Silence is golden
For the last few years I've had a computer running 24/7, under the desk in my room, serving the various domains and services under my control. As of a few nights ago ‘ezra’, as it was known in it's last incarnation of hardware, was turned off.
Overall it felt like quite a sad occasion as the mini-itx box had served me well, and saved my bacon in a number of situations. It's also somewhat disturbing to find yourself missing the low hum of a computer, and getting increasingly pissed off at the ticking sound of your analog clock.
For those who are interested the various boxes previously had ran (in order) Gentoo, Win2000 (briefly), and then from the latest hardware; freeBSD (very briefly), Debian stable, Ubuntu 4.10 (yes, that was before the “server edition”), Debian unstable and finally Debian testing. Out of all of them I have to say that Debian testing was the most enjoyable to work with. Nice and stable, despite its name, and reasonably upto date. I've only ever had a problem when a kernel upgrade went a little wonky.

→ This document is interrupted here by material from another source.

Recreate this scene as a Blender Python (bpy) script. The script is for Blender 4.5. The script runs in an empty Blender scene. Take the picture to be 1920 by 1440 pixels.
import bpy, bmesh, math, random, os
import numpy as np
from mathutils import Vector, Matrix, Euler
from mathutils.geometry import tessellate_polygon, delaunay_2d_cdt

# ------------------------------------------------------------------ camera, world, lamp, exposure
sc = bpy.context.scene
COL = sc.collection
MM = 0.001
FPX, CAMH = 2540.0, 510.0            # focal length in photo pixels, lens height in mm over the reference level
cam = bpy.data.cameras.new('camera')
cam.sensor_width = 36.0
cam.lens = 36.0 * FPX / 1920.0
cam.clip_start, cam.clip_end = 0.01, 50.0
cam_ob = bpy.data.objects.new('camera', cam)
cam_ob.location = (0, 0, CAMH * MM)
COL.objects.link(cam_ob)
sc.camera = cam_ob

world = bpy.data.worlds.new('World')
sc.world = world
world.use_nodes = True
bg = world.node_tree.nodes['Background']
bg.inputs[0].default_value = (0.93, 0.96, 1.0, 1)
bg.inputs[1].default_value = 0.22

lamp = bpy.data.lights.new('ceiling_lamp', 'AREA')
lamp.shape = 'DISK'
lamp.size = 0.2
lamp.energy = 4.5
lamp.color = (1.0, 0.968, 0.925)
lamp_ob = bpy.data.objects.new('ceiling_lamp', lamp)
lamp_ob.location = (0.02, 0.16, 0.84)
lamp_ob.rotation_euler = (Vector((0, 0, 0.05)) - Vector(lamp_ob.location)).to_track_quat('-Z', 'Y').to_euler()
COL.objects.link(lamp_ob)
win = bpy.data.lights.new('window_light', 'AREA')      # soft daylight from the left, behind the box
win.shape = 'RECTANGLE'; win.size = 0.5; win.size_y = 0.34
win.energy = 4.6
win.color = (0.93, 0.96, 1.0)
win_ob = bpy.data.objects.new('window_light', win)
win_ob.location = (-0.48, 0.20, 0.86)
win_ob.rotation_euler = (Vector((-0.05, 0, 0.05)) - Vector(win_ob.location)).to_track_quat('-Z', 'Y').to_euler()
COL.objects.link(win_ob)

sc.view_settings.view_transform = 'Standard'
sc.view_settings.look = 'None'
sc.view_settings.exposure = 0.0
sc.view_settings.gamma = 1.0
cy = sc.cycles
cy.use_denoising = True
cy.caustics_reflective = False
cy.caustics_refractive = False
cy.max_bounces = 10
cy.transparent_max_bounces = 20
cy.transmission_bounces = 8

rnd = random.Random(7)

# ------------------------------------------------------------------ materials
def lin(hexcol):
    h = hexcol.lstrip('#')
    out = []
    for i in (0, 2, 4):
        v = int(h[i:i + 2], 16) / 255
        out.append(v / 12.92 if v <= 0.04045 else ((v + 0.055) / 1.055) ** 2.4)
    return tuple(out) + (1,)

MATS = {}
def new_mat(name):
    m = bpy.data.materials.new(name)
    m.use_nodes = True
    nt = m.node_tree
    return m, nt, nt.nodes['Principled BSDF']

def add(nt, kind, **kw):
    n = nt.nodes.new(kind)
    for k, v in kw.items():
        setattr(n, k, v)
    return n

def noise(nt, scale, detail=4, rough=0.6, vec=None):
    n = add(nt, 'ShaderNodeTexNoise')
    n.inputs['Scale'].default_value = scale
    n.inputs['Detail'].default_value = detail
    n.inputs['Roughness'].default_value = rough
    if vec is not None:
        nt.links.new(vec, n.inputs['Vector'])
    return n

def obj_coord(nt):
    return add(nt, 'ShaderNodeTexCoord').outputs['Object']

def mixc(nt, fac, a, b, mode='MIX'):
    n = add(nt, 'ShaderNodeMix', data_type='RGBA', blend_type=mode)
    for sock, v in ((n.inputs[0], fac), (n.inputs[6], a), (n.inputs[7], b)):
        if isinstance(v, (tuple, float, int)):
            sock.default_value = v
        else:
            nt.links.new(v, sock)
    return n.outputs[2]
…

So now that Zinc has taken over (yes, a brand new naming scheme from now on), I'm somewhat perplexed as to what to do with the inners of Ezra. My primary thought was to turn it into a MythTV or Freevo box, but I fear that despite the onboard MPEG decoder, and using a hardware MPEG encoder won't be enough. My other thought is to turn her into a CarPC, or an all-in-one unit (complete with screen) and use her to take from site-to-site. As usual, any suggestions are welcome :) Either way, I'd dread to have to give her up after all we've been through (sad, isn't it?).